A good example is the planning reserve margin. We need to build enough generating capacity for our peak load plus some percentage, just in case. We’re very comfortable about that approach. If our forecast is wrong, we’ve got extra generation to make sure that we meet that peak. One of our theories is that with more efficient markets, we might be able to lower that planning reserve margin. That reduces the need to build new resources provide and provides some diversity as well.

But of course, any specific market is so detailed that I think to say, this is an organized market and this is not. And just be able to do a scenario and say, this is what it would be. It doesn’t work because

Every organized market I know of has different rules of engagement, different ways they’re set up, and different secondary markets (for example, ancillary services). The details matter a lot in terms of what you would project would happen in terms of planning. The best we can do is say, well, here are some things that an organized market could have an impact on and we’ll look at those areas.

Markham Hislop: I interviewed Severen Borenstein, who’s an economist at Berkeley and also sits on the board of the California independent system operator. Kind of a unique perspective that he has and he’s a big proponent of demand management. For example, allowing utilities to turn people’s air conditioning down when the system is strained. so they use less electricity when there’s high demand.

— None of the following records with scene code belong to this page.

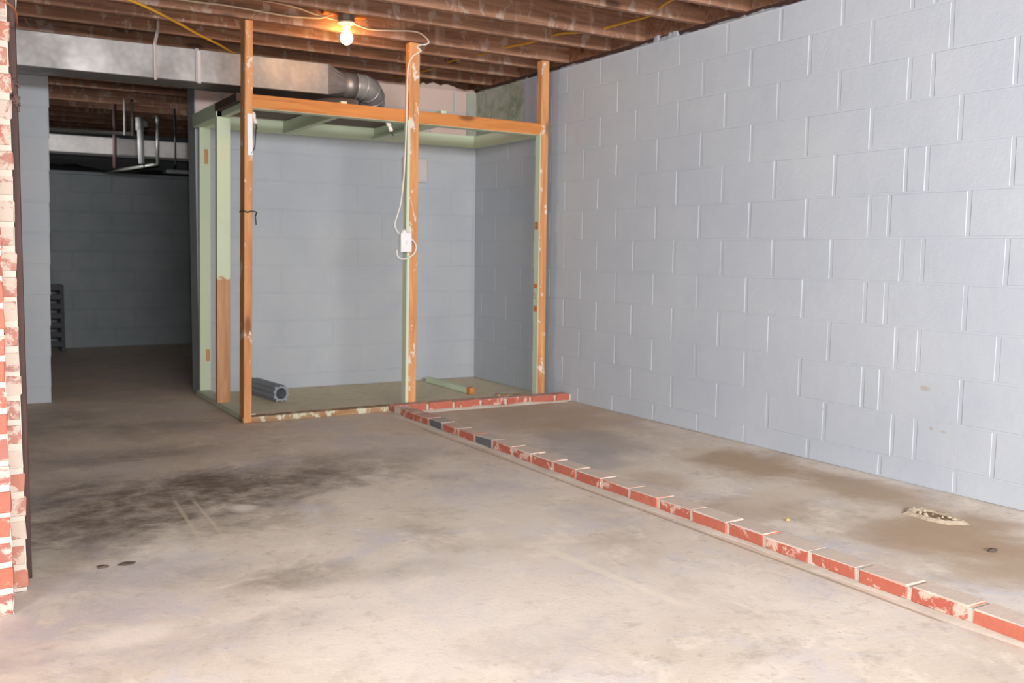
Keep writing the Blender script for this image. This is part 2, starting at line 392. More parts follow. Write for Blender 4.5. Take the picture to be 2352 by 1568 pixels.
def lathe_bm(profile, axis_at=(0, 0, 0), sides=20, bm=None):
    bm = bm or bmesh.new(); ax = Vector(axis_at); rings = []
    for r, z in profile:
        rings.append([bm.verts.new(ax + Vector((max(r, 1e-4) * math.cos(2 * PI * k / sides), max(r, 1e-4) * math.sin(2 * PI * k / sides), z))) for k in range(sides)])
    for a, b in zip(rings, rings[1:]):
        for k in range(sides): bm.faces.new((a[k], a[(k + 1) % sides], b[(k + 1) % sides], b[k]))
    bm.faces.new(rings[0][::-1]); bm.faces.new(rings[-1])
    bmesh.ops.recalc_face_normals(bm, faces=bm.faces)
    return bm

# ------------------------------------------------------------------ floor
def grid_bm(x0, x1, y0, y1, nx, ny, f):
    bm = bmesh.new(); vs = []
    for j in range(ny + 1):
        vs.append([bm.verts.new((x0 + (x1 - x0) * i / nx, y0 + (y1 - y0) * j / ny, 0)) for i in range(nx + 1)])
    for row in vs:
        for v in row: v.co.z = f(v.co.x, v.co.y)
    for j in range(ny):
        for i in range(nx): bm.faces.new((vs[j][i], vs[j][i + 1], vs[j + 1][i + 1], vs[j + 1][i]))
    return bm
floor = from_bm('floor', grid_bm(-2.6, 4.0, -4.6, 12.2, 132, 336, lambda x, y: 0.003 * noise.noise(Vector((x * 1.3, y * 1.3, 0))) - 0.002), M_FLOOR, smooth=True, kind='structure')

# ------------------------------------------------------------------ walls of concrete block
XW = 3.79
BEDS = [0.0, 0.103, 0.306, 0.51, 0.713, 0.916, 1.12, 1.323, 1.53, 1.733, 1.932, 2.135, 2.31]
def block_mesh(name, L, Hh, d=0.012, ch=0.009, gv=0.003, gh=0.001):
    """a block seen from its face: local x along the wall, y = out of the wall (towards -y), z up; the origin at the lower left corner"""
    a, b, c, e = gv, L - gv, gh, Hh - gh
    j = lambda s: R_.uniform(-s, s)
    pr = -d - j(0.0007)
    back = [(a, 0, c), (b, 0, c), (b, 0, e), (a, 0, e)]
    mid = [(x, pr + ch * 0.6, z) for x, y, z in back]
    fr = [(a + ch + j(.0015), pr + j(.0006), c + ch * .6 + j(.001)), (b - ch + j(.0015), pr + j(.0006), c + ch * .6 + j(.001)), (b - ch + j(.0015), pr + j(.0006), e - ch * .6 + j(.001)), (a + ch + j(.0015), pr + j(.0006), e - ch * .6 + j(.001))]
    v = back + mid + fr
    f = [(8, 9, 10, 11)] + [(4 + i, 4 + (i + 1) % 4, 8 + (i + 1) % 4, 8 + i) for i in range(4)] + [(i, (i + 1) % 4, 4 + (i + 1) % 4, 4 + i) for i in range(4)]
    me = bpy.data.meshes.new(name); me.from_pydata(v, [], f); me.update()
    return me
def block_wall(root, p0, p1, joints_of, beds, mat_of, lean=(0.0, 0.0)):
    """blocks laid from p0 towards p1 (2-D points), facing to the right hand of p0->p1 turned so that the local -y looks into the room"""
    p0, p1 = Vector(p0), Vector(p1); d = (p1 - p0).normalized(); Lw = (p1 - p0).length
    ang = math.atan2(d.y, d.x)
    for ci in range(len(beds) - 1):
        z0, z1 = beds[ci], beds[ci + 1]
        js = [j for j in joints_of(ci) if 0.03 < j < Lw - 0.03]
        edges = [0.0] + sorted(js) + [Lw]
        for a, b in zip(edges, edges[1:]):
            me = block_mesh('concrete_block', b - a, z1 - z0)
            o = link('concrete_block', me, mat_of(ci, (a + b) / 2, (z0 + z1) / 2), root)
            q = p0 + d * a
            o.location = (q.x + lean[0] * z0, q.y + lean[1] * z0, z0); o.rotation_euler = (0, 0, ang)
# right wall: faces -x, so walk from far to near (direction -y, then local -y points to -x)
YF, YN = 6.853, 1.20
core = from_bm('wall_right', box_bm(XW + 0.0002, XW + 0.2, -4.6, 6.9, 0, 2.31), M_WALL, kind='structure')
A_ = [2.32, 2.70, 2.82, 3.21, 3.60, 3.99, 4.38, 4.77, 5.155, 5.545, 5.94, 6.33, 6.72]
B_ = [2.49, 2.89, 3.0, 3.39, 3.78, 4.17, 4.56, 4.95, 5.34, 5.73, 6.12, 6.51]
rowtype = 'BABABABABABA'
def rj(ci):
    ys = list(A_ if rowtype[ci] == 'A' else B_)
    if ci == 0: ys = [2.49, 2.88, 3.32, 3.76, 4.14, 4.54, 4.95, 5.35, 5.8, 6.2]
    if ci == 8: ys = [2.55, 3.01, 3.40, 3.79, 4.18, 4.57, 4.96, 5.34, 5.73, 6.12, 6.51]
    if ci == 10: ys = [2.63, 3.03, 3.41, 3.80, 4.18, 4.56, 4.96, 5.35, 5.74, 6.13, 6.52]
    ys += [min(ys) - 0.39, min(ys) - 0.78]
    return [YF - y + R_.uniform(-.008, .008) for y in ys]
def rmat(ci, s, z):
    return M_WALL
block_wall(core, (XW + 0.0105, YF), (XW + 0.0105, YN), rj, BEDS, rmat)
# ragged mortar and paint along the top of the right wall
bm = bmesh.new(); prev = None; y = 1.2
while y < 6.86:
    h = 2.312 + 0.022 * abs(noise.noise(Vector((y * 4.3, 1.7, 0)))) + 0.03 * max(0, noise.noise(Vector((y * 13.7, 4.2, 0)))) ** 2 + 0.008 * noise.noise(Vector((y * 31, 2, 0))) + (0.045 * (0.4 + abs(noise.noise(Vector((y * 17, 3, 9))) * 1.6)) if 4.42 < y < 4.64 else 0)
    x = XW + 0.002 * noise.noise(Vector((y * 12, 8.1, 0)))
    cur = [bm.verts.new((x, y, 2.296)), bm.verts.new((x - 0.004, y, 2.306)), bm.verts.new((x + 0.012, y, h)), bm.verts.new((x + 0.09, y, h + 0.004))]
    if prev:
        for i in range(3): bm.faces.new((prev[i], prev[i + 1], cur[i + 1], cur[i]))
    prev = cur; y += 0.022
from_bm('mortar_cap', bm, M_WALL, core)
# sill timber that carries the joist ends
box('sill_plate', XW + 0.02, XW + 0.16, 1.0, 7.1, 2.312, 2.345, M_BROWN, core)

# back wall, in two pieces either side of the doorway; the closet end first
BW0, BW1 = Vector((1.585, 6.905)), Vector((3.81, 6.853))
def backj(ci):
    off = 0.0 if ci % 2 else 0.2
    return [off + 0.40 * i + R_.uniform(-.01, .01) for i in range(0, 8)]
wb = from_bm('wall_back_right', box_bm(1.585, 3.99, 6.9055, 7.11, 0, 2.31), M_WALLD, kind='structure')
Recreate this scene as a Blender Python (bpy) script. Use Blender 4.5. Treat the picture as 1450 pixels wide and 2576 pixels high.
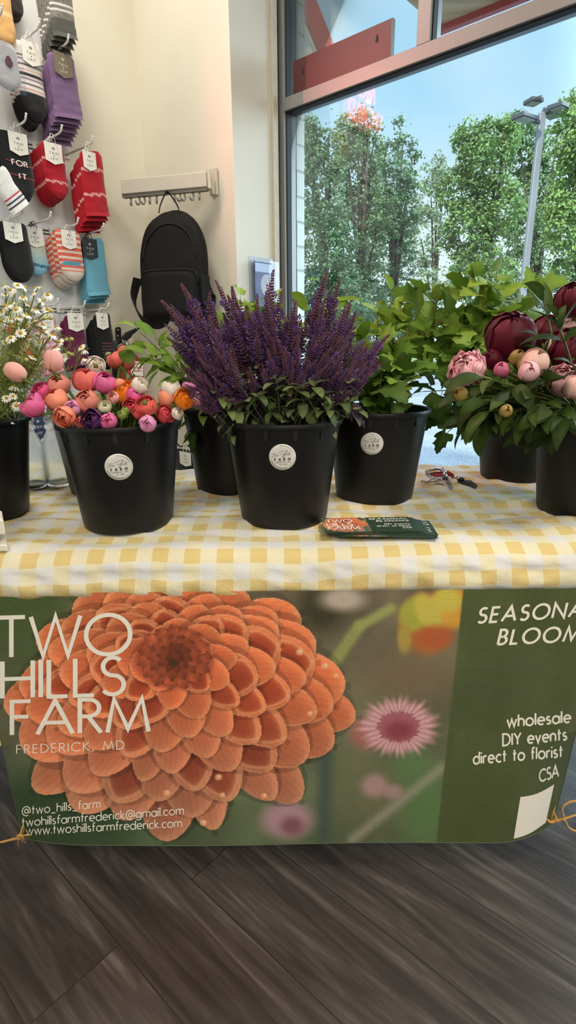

He says demand management is being enabled to a large degree with new technologies and I’m wondering the extent to which those technologies are playing into your planning process.

Ben Kujala: We always start with a  world where we have a potential for demand response or demand management, as you’re talking about, and the potential for conservation or energy efficiency. Demand response in our last power plan was a great resource. It provided capacity in a system where you had a lot of surplus energy, but you needed capacity, when you’re building a lot renewables. And that tends to be the way systems are going especially prior to retiring a lot of traditional thermal generation. You will have a system with a lot of energy in it and you need capacity and demand response is an excellent resource for that.

Because of course our system, depending on the water year can have a very different amount of hydrogeneration in it. And so it might be in a really wet year, you know, we’re not going to use these programs at all, but we want to make sure that they’re available for that dry year. And I think it’s shown a lot of value because it’s, it’s not super expensive to build, it’s way cheaper than building a peaking gas plant and letting it sit there for 10 years without ever being used.

Demand response also has the ability to easily scale up and scale down.